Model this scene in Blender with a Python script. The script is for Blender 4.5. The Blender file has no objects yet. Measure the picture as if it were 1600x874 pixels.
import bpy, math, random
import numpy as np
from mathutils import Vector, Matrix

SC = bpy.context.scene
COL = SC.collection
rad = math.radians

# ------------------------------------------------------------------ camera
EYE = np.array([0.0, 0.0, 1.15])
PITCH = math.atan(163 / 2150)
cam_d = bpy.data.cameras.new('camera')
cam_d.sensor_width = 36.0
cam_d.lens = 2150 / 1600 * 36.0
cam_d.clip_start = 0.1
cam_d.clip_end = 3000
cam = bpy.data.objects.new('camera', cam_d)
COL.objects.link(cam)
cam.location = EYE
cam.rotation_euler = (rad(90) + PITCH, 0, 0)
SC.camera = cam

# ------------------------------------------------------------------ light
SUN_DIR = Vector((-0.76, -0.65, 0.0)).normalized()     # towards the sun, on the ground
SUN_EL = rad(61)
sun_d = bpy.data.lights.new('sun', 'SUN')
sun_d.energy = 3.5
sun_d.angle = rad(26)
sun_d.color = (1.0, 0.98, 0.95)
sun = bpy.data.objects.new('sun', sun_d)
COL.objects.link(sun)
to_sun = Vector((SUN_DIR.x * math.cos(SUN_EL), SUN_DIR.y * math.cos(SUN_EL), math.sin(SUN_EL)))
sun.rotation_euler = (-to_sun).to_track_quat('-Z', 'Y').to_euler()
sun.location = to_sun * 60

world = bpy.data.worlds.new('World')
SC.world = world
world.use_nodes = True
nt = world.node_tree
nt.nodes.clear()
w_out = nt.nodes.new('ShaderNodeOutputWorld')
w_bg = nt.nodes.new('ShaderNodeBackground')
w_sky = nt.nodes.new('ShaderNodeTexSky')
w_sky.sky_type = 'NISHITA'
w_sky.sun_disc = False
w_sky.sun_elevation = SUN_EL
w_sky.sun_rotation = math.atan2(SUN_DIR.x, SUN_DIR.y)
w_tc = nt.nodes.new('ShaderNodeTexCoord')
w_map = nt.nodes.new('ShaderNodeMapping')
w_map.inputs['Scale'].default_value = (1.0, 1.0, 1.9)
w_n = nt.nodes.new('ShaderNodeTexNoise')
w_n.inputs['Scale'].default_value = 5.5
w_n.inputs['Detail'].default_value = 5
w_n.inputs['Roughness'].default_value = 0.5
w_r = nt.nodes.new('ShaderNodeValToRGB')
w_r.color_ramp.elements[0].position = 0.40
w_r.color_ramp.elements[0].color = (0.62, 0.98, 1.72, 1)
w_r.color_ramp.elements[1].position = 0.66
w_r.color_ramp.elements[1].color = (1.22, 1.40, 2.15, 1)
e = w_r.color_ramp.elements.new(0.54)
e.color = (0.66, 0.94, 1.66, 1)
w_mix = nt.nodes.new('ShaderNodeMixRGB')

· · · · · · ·

* [Short problem]: Retype the material in full, character for character.

* [Exercise solution]:
Model this scene in Blender with a Python script. The script is for Blender 4.5. The Blender file has no objects yet. Measure the picture as if it were 1600x874 pixels.
import bpy, math, random
import numpy as np
from mathutils import Vector, Matrix

SC = bpy.context.scene
COL = SC.collection
rad = math.radians

# ------------------------------------------------------------------ camera
EYE = np.array([0.0, 0.0, 1.15])
PITCH = math.atan(163 / 2150)
cam_d = bpy.data.cameras.new('camera')
cam_d.sensor_width = 36.0
cam_d.lens = 2150 / 1600 * 36.0
cam_d.clip_start = 0.1
cam_d.clip_end = 3000
cam = bpy.data.objects.new('camera', cam_d)
COL.objects.link(cam)
cam.location = EYE
cam.rotation_euler = (rad(90) + PITCH, 0, 0)
SC.camera = cam

# ------------------------------------------------------------------ light
SUN_DIR = Vector((-0.76, -0.65, 0.0)).normalized()     # towards the sun, on the ground
SUN_EL = rad(61)
sun_d = bpy.data.lights.new('sun', 'SUN')
sun_d.energy = 3.5
sun_d.angle = rad(26)
sun_d.color = (1.0, 0.98, 0.95)
sun = bpy.data.objects.new('sun', sun_d)
COL.objects.link(sun)
to_sun = Vector((SUN_DIR.x * math.cos(SUN_EL), SUN_DIR.y * math.cos(SUN_EL), math.sin(SUN_EL)))
sun.rotation_euler = (-to_sun).to_track_quat('-Z', 'Y').to_euler()
sun.location = to_sun * 60

world = bpy.data.worlds.new('World')
SC.world = world
world.use_nodes = True
nt = world.node_tree
nt.nodes.clear()
w_out = nt.nodes.new('ShaderNodeOutputWorld')
w_bg = nt.nodes.new('ShaderNodeBackground')
w_sky = nt.nodes.new('ShaderNodeTexSky')
w_sky.sky_type = 'NISHITA'
w_sky.sun_disc = False
w_sky.sun_elevation = SUN_EL
w_sky.sun_rotation = math.atan2(SUN_DIR.x, SUN_DIR.y)
w_tc = nt.nodes.new('ShaderNodeTexCoord')
w_map = nt.nodes.new('ShaderNodeMapping')
w_map.inputs['Scale'].default_value = (1.0, 1.0, 1.9)
w_n = nt.nodes.new('ShaderNodeTexNoise')
w_n.inputs['Scale'].default_value = 5.5
w_n.inputs['Detail'].default_value = 5
w_n.inputs['Roughness'].default_value = 0.5
w_r = nt.nodes.new('ShaderNodeValToRGB')
w_r.color_ramp.elements[0].position = 0.40
w_r.color_ramp.elements[0].color = (0.62, 0.98, 1.72, 1)
w_r.color_ramp.elements[1].position = 0.66
w_r.color_ramp.elements[1].color = (1.22, 1.40, 2.15, 1)
e = w_r.color_ramp.elements.new(0.54)
e.color = (0.66, 0.94, 1.66, 1)
w_mix = nt.nodes.new('ShaderNodeMixRGB')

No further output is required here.